States like Louisiana are so strapped for cash right now that a local emergency situation like this one in New Orleans, a marsh fire, may ultimately require federal help.

Here was a scene today in the state of Vermont. Hurricane Irene left in her wake the worst flooding in that state in nearly a century, and today officials began airlifting food and water to 13 towns in Vermont that were left unreachable by vehicle as a result of the flooding Irene left behind.

And like officials here in New Orleans, Vermont is also looking to the federal government for help. The head of FEMA, Craig Fugate, toured the damage by helicopter with Vermont`s governor today.

And here was the scene in the state of New York -- a handful of towns remain cut off tonight as a result of roads and bridges that had been flooded there by Irene. And today, that state`s governor, Andrew Cuomo, wrote personally to President Obama to ask for federal assistance to help clean up the mess.

Today, North Carolina`s governor, Bev Perdue, reported that hurricane Irene destroyed more than 1,000 homes in her state and caused at least $70 million worth of damage. Notably, she made that announcement while standing alongside Homeland Security Secretary Janet Napolitano, whose department oversees FEMA.

So, the federal government, in this case FEMA, is a lifeline for a number of these states right now. You as a state can`t predict when a disaster is going to strike. You can, of course, set aside money in a disaster fund.

But often the scale of the disaster is more than a state can handle. That`s where federal government comes in, what`s where FEMA comes in. And right now, as states all across the country attempt to pick up the pieces from a 2011 that has essentially been one disaster after another from wildfires out West, to floods and tornadoes in the heartland, to hurricanes on the East Coast -- right now, we learned that FEMA, the agency all of those states rely on, is running out of money. It has less than $1 billion left to help those states rebuild.

And why is FEMA all of a sudden broke? Well, in part, thank you, House Republicans.

The ongoing disputes over deficit reduction and spending cuts have threatened what is a routine annual exercise to replenish FEMA`s coffers.

As NPR noted today, quote, "In the past, emergency aid funds has been treated as, well, emergencies. No more says, House Majority Leader Eric Cantor."
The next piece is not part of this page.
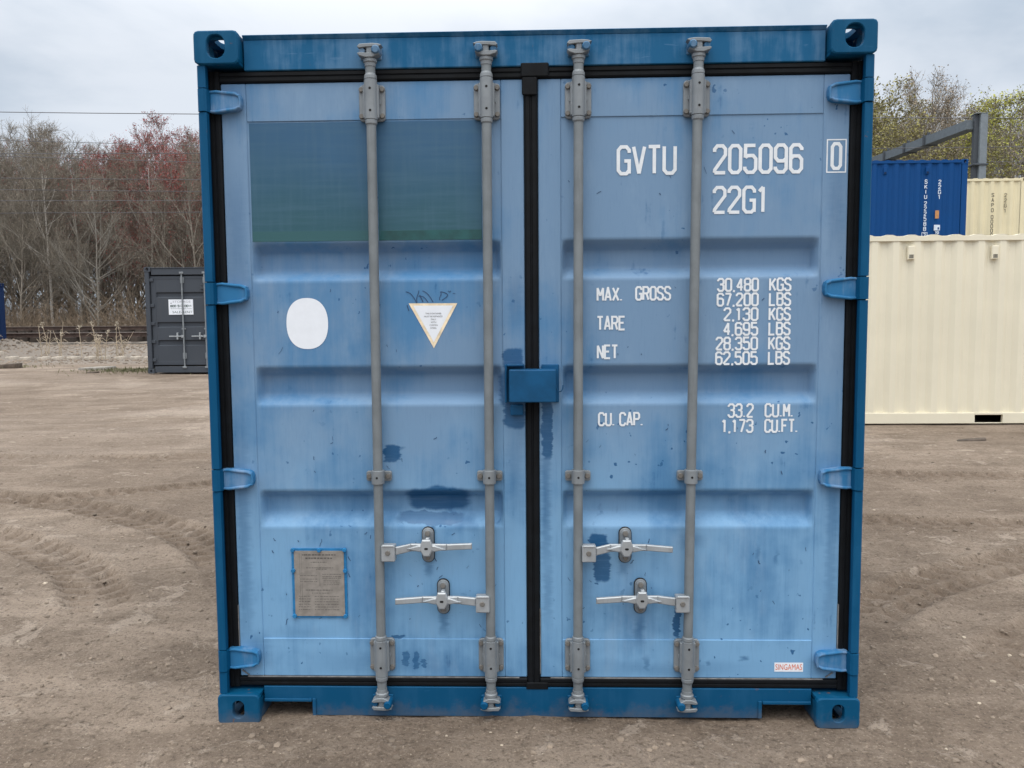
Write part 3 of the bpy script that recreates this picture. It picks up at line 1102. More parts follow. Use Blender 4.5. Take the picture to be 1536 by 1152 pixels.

REP. ERIC CANTOR (R-VA), MAJORITY LEADER: In instances like this, yes, there`s a federal role, yes, we`re going to find the money. We`re just going to need to make sure that there are savings else where to continue to do so.


HARRIS-PERRY: As much of the East Coast sits paralyzed by hurricane Irene, house Republicans are now threatening no additional funding for FEMA unless more budget cuts are made else where. Sorry.

At this hour, mandatory evacuation order is in effect for the town of Wallington, New Jersey. A town councilman there said that the town, quote, "looks like a third world country."

Now, Wallington sits alongside the flooded Passaic River which is due to crest tonight between 10:00 p.m. and midnight. Four thousand residents in nearby Paterson, New Jersey, have been ordered to leave in what`s being called tonight as an unprecedented evacuation.